Rajab has been a leading figure in protests by the tiny island kingdom's Shi'a Muslim majority since the 2011 Arab Spring.

He has accused the country's mostly Sunni government of repression and torture.

The tweet at the centre of his case accused authorities of not tackling the threat of hardline militant groups like Islamic State, often called ISIS.

“Many Bahrain men who joined terrorism and ISIS came from security institutions and those were the first ideological incubator,” he wrote on Twitter in September.

Bahrain, where the US Fifth Fleet is based as a bulwark against Shi'a Iran and any threats to oil shipping out of the Gulf, has been in turmoil for 18 months, with the Shi'a community agitating for democratic reforms.

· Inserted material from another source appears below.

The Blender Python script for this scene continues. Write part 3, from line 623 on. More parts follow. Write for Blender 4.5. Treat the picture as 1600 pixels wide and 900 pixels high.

The kingdom denies discrimination and says it has rolled out reforms and monitoring for abuses by the security forces.

In an open letter to the New York Times last month, Rajab urged greater freedom of expression in Gulf Arab countries.

“Our governments divide us along religious lines, preventing us from collectively challenging extremism within our societies,” he wrote.

Rajab was sentenced to three months in jail in 2013 in a separate case over a tweet criticising the prime minister, the king's uncle. The ruling was overturned, but only after Rajab had already served his sentence.